Um, what's it like operating inside of the western suburbs? Kinda boring haha. I would say specifically where I'm from, there's just no culture unless you're like an 80-year-old or something like that. There's a slowness and a real tranquil vibe to the west which is cool but it's an aging population and as a result, there is literally no youth culture scene for people like us who have passions like we do to get involved in. So in order to satisfy my cultural interests whether that be music, fashion, or art-related, I guess I just looked online rather than to my immediate environment.

Gabby: Yeah, it's like the classic like middle-class suburbia. You live further out west like me. I feel like there's a huge difference between Altona and Footscray, as soon as you get past Newport the culture really changes. People come out here to have kids, raise families, and then get old.

Dylan: Yeah exactly Like Footscray has a cultural scene, even Newport has a bit of an indie scene now but in terms of where we’re from it’s kinda dead.

Another thing and you’d probably relate to this; being from the west we’re not born into wealth, we're not rich kids from loaded families who live in amazing areas where our parents have connections that guarantee us a job no matter what as soon as we graduate. Don’t get me wrong, our families aren’t poor and I'm not comparing my struggle to those who are but from the west, you don’t always have access to the opportunities that people from other areas have. So to be successful you have to build up a huge hustle mentality to work hard to make those relationships and opportunities happen for yourself because they aren’t handed to you. And I think that hustle mentality is what built up my YouTube because you really have to sit there for hours on hours and just grind out videos to get to the point you want to be at.

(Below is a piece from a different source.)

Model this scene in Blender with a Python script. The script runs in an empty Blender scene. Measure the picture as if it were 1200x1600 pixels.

Gabby: I guess this ties in a little bit but the majority of your fan base is located in the US what's it like having this community interacting with you from across the globe?

Dylan: Yeah it was a bit of a strange thing at first but as I do generally cover US hip hop it didn’t really come as too much of a surprise. When you take it outside of that lens though a lot of these people have never heard an Australian accent before. So there’s an initial reaction that you get to where it's like, what the fuck? Who the fuck is this guy? Why does he have an Australian accent? Why is he trying to talk to me about hip hop? Which is kinda funny and I get tons of comments about it.

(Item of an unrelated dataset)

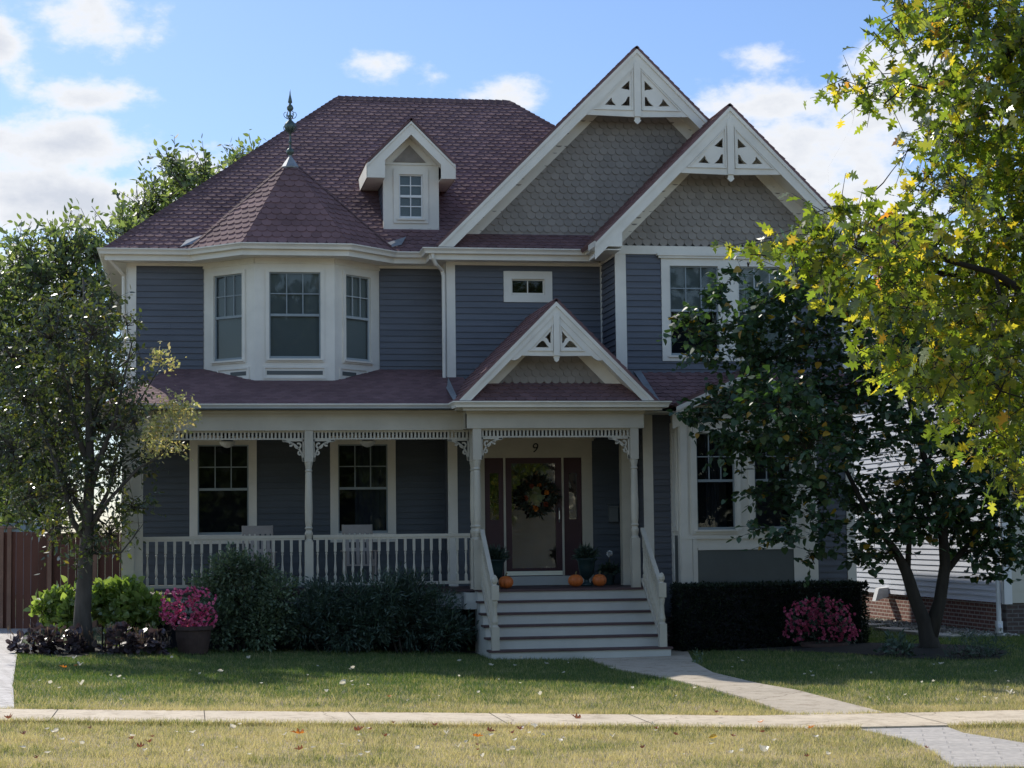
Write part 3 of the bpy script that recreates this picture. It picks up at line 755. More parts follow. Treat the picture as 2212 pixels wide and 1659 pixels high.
# --- gables -----------------------------------------------------------------
def rake(mb, ax, az, fx, pitch, y0, y1, th0, th1, zoff=0., zmin=None):
    """one sloping board following the roof from foot x fx to the apex ax; th0..th1 measured vertically down from the roof line"""
    zf = az-abs(ax-fx)*pitch+zoff; za = az+zoff
    pts = [(fx, zf-th1), (ax, za-th1), (ax, za-th0), (fx, zf-th0)]
    if zmin is not None: pts = clip(pts, [(-99, zmin), (99, zmin), (99, 99), (-99, 99)])
    if len(pts) > 2: mb.hexa([(q[0], y0, q[1]) for q in pts], [(q[0], y1, q[1]) for q in pts])
def gable(ax, az, hl, hr, yf, yw, yb, pitch=1., fw=.31, base=None, zmin=None):
    """ax,az apex of roof surface at the front edge yf; hl,hr half spans; yw wall; yb back end of the ridge"""
    # roof slabs
    for sgn, h in ((-1, hl), (1, hr)):
        if not h: continue
        mb = MB(); fx = ax+sgn*h
        facet(mb, [(fx, yf-.02, az-h*pitch), (fx, yb, az-h*pitch), (ax, yb, az), (ax, yf-.02, az)] if sgn < 0 else [(ax, yf-.02, az), (ax, yb, az), (fx, yb, az-h*pitch), (fx, yf-.02, az-h*pitch)], .13, .17, thick=.05)
        P_(mb, 'gable_roof', M['roof'])
    mb = MB()
    for sgn, h in ((-1, hl), (1, hr)):
        fx = ax+sgn*(h-.0)
        rake(mb, ax, az, fx, pitch, yf, yf+.03, .055, fw, zmin=zmin)
        rake(mb, ax, az, fx, pitch, yf-.022, yf-.001, .05, .125, zmin=zmin)
    P_(mb, 'rake_board', M['trim'])
    mb = MB()
    for sgn, h in ((-1, hl), (1, hr)):
        fx = ax+sgn*(h-.02)
        rake(mb, ax, az, fx, pitch, yf+.032, yw-.002, fw-.07, fw-.05, zmin=zmin)         # raking soffit
        hb = h-.5 if base is None else min(h-.02, (az-base)/pitch-.0)
        rake(mb, ax, az, ax+sgn*hb, pitch, yw-.03, yw+.02, fw-.05, fw+.22, zmin=zmin)
    P_(mb, 'rake_soffit', M['trim'])
def gable_wall(ax, az, zb, y, pitch=1., inset=.3, zoff=.3):
    top = az-zoff; h = (top-zb)/pitch
    mb = MB(); facet(mb, [(ax-h, y, zb), (ax+h, y, zb), (ax, y, top)], .12, .15, 'fish', t=.03)
    P_(mb, 'gable_shingles', M['taupe'])
def ornament(ax, az, yf, k, holes, zb, ends, zin, pend=True):
    """fretwork panel, local units k metres, origin at the apex"""
    S = lambda p: (ax+p[0]*k, az-p[1]*k)
    outer = [S(p) for p in ends]; hs = [[S(p) for p in h] for h in holes]+[[S((-p[0], p[1])) for p in h][::-1] for h in holes]
    o = plate('gable_ornament', outer, hs, yf+.012, yf+.05, M['trim'], house)
    return o
bx, bz = 7.98, 10.76
kb = .00348
HB = [[(-85, 222), (-72, 210), (-40, 180), (-40, 232), (-52, 228), (-66, 227)], [(-172, 311), (-158, 296), (-136, 272), (-132, 290), (-122, 302), (-112, 313)], [(-88, 313), (-75, 303), (-62, 290), (-50, 266), (-40, 264), (-40, 313)]]
EB = [(0, 60), (-330, 395), (-305, 386), (-285, 380), (-268, 365), (-14, 371), (-14, 385), (-19, 388), (-15, 394), (-8, 402), (0, 408), (8, 402), (15, 394), (19, 388), (14, 385), (14, 371), (268, 365), (285, 380), (305, 386), (330, 395)]
def mouldings(ax, az, yf, k, tri, post):
    mb = MB(); y0, y1 = yf-.012, yf+.0119
    S = lambda p: (ax+p[0]*k, az-p[1]*k)
    for sg in (-1, 1):
        T = [S((sg*p[0], p[1])) for p in tri]
        for i in range(3):
            a = Vector(T[i]); b = Vector(T[(i+1) % 3]); d = (b-a).normalized()*.008; n = Vector((-d.y, d.x))
            ya = y0+.002*i
            mb.hexa([(p.x, ya, p.y) for p in (a-d-n, b+d-n, b+d+n, a-d+n)], [(p.x, y1, p.y) for p in (a-d-n, b+d-n, b+d+n, a-d+n)])
    w, z0, z1 = post; mb.prism([S(p) for p in [(-w, z1), (w, z1), (w, z0), (0, z0-25), (-w, z0)]], yf-.018, yf+.0115)
    P_(mb, 'ornament_moulding', M['trim'])
# big gable
YF1 = YM-.50
gable(bx, bz, 3.66, 3.9, YF1, YM, EYW+hw, fw=.33, zmin=EZ+.015)
gable_wall(bx, bz, 7.30, YM)
mb = MB(); mb.prism([(bx-3.5, EZ), (bx+3.5, EZ), (bx, bz-.2)], YM+.02, YM+.1); P_(mb, 'gable_core', M['taupe'])
ornament(bx, bz, YF1, kb, HB, 0, EB, 0); mouldings(bx, bz, YF1, kb, [(-26, 128), (-26, 335), (-228, 335)], (17, 95, 370))
mb = MB(); facet(mb, [(jx+.1, YM-.44, e0+.01), (gx2+.2, YM-.44, e0+.01), (gx2+.2, YM+.0, e0+.33), (jx+.1+.1, YM, e0+.33)], .11, .17); P_(mb, 'pent_roof', M['roof'])
# small gable on the wing
sx_, sz_ = 9.33, 9.46; YF2 = 32.37; ks = .00338
gable(sx_, sz_, 2.44, 2.44, YF2, YG, EYW+2.3, fw=.33)
gable_wall(sx_, sz_, 7.02, YG)
mb = MB(); mb.prism([(sx_-2.2, EZ), (sx_+2.2, EZ), (sx_, sz_-.25)], YG+.02, YG+.1); P_(mb, 'gable_core', M['taupe'])
ornament(sx_, sz_, YF2, ks, HB, 0, EB, 0); mouldings(sx_, sz_, YF2, ks, [(-26, 128), (-26, 335), (-228, 335)], (17, 95, 370))
fz = sz_-2.44
for sg in (-1, 1):
    mb = MB(); xo = sx_+sg*2.44
    mb.prism([(xo, fz-.07), (xo, fz+.0), (xo-sg*.48, fz+.42), (xo-sg*.48, fz-.10), (xo, fz-.10)][1:], YF2+.003, YG-.001); P_(mb, 'eave_return', M['trim'])
# gable fronts need their roof edges closed to the house: side gutter on the wing
zpe = 4.17
# entrance portico ---------------------------------------------------------
px_, pz_ = 6.03, 5.90; YF3 = 31.50; YP2 = 31.98
gable(px_, pz_, 1.72, 1.72, YF3, YP2, YM, fw=.25, zmin=zpe+.035)
mb = MB(); facet(mb, [(px_-1.15, YP2, 4.52), (px_+1.15, YP2, 4.52), (px_, YP2, 5.67)], .115, .135, 'fish', t=.026); P_(mb, 'gable_shingles', M['taupe'])
mb = MB(); mb.prism([(px_-1.5, 4.2), (px_+1.5, 4.2), (px_, pz_-.2)], YP2+.02, YP2+.1); P_(mb, 'gable_core', M['taupe'])
kp = .00229
HP = [[(-84, 283), (-68, 268), (-42, 236), (-42, 325), (-55, 318), (-62, 300), (-72, 287)], [(-155, 355), (-130, 325), (-112, 310), (-95, 306), (-80, 322), (-70, 338), (-55, 355)]]
EP = [(0, 70), (-345, 445), (-310, 450), (-285, 440), (-255, 415), (-22, 418), (-22, 432), (-15, 437), (-19, 445), (-10, 455), (0, 462), (10, 455), (19, 445), (15, 437), (22, 432), (22, 418), (255, 415), (285, 440), (310, 450), (345, 445)]
ornament(px_, pz_, YF3, kp, HP, 0, EP, 0); mouldings(px_, pz_, YF3, kp, [(-30, 190), (-30, 378), (-205, 378)], (22, 120, 415))
mb = MB(); facet(mb, [(px_-1.62, YF3+.03, 4.20), (px_+1.62, YF3+.03, 4.20), (px_+1.25, YP2, 4.53), (px_-1.25, YP2, 4.53)], .11, .17); P_(mb, 'pent_roof', M['roof'])
# porch roof (left) ---------------------------------------------------------
zpe = 4.17; YPE = 32.15; pxl = -1.42; YPB = 32.35
mb = MB(); facet(mb, [(pxl, YPE, zpe), (px_-1.2, YPE, zpe), (px_-1.2, YW, pr_top), (pxl+1.1, YW, pr_top)], .115, .17, t=.007, thick=.04)
facet(mb, [(pxl, 36.5, zpe), (pxl, YPE, zpe), (pxl+1.1, YW, pr_top)], .115, .17, t=.007, thick=.04)
facet(mb, [(pxl, 44, zpe), (pxl, 36.4, zpe), (pxl+1.1, YW, pr_top), (pxl+1.1, 44, pr_top)], .115, .17, t=.007, thick=.04)
P_(mb, 'porch_roof', M['roof'])
mb = MB(); mb.add([(xm0-.1, YM-.012, 4.72), (px_-1.70, YF3+.3, 4.235), (px_-1.62, YF3+.3, 4.26), (xm0+.0, YM-.012, 4.80)], [(0, 1, 2, 3)]); P_(mb, 'valley_flashing', M['lead'])
pgx0 = px_-1.78; pgx1 = px_+1.80
mb = MB(); sweep(mb, [(pxl, 40, zpe+.02), (pxl, YPE, zpe+.02), (pgx0+.15, YPE, zpe+.02), (pgx0+.15, YF3+.02, zpe+.02), (pgx1, YF3+.02, zpe+.02), (pgx1, 32.9, zpe+.02)], GUT)
P_(mb, 'gutter', M['trim'])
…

But, honestly, it's really fucking cool. At the end of the day, I can just simply speak and reach thousands of people from around the world. And for them to share my interests, respect what I say and then have a back and forth dialogue; It's amazing. I try not to take it for granted because it's something that is truly a blessing especially to be four years deep into it at this point.

Gabby: Nice, all right. The next one I'm asking everyone, but who are some of your favourite local AUS artists at the moment?

Dylan: I'd probably say Daine, Webby, Convenience Store, aayu, 4CHERUB, Tag Shai, 3K, and Elapidae. I really like what they’re all doing. In terms of smaller Australian artists, those are who I can say I put into rotation and go out of my way to listen to. Of course on a bigger scale the whole One Four drill movement I really like and It’s really cool to see Kid Laroi making moves also.

Gabby: Yeah, all mad artists. So, what’s next for Yadiiigg?

Dylan: Honestly, just keep doing what I'm doing. Keep grinding, keep putting out videos. One thing people may not know is that YouTube is still just a passion project for me; I study full time, work part-time, and am in the middle of an internship with VICE so it can be difficult to juggle everything and keep consistent. I really have no desire to ever turn YouTube into my main job or do something “yadiiiigg” related professionally, but for the time being, I love doing it as a hobby so the plan for right now is to just keep making content.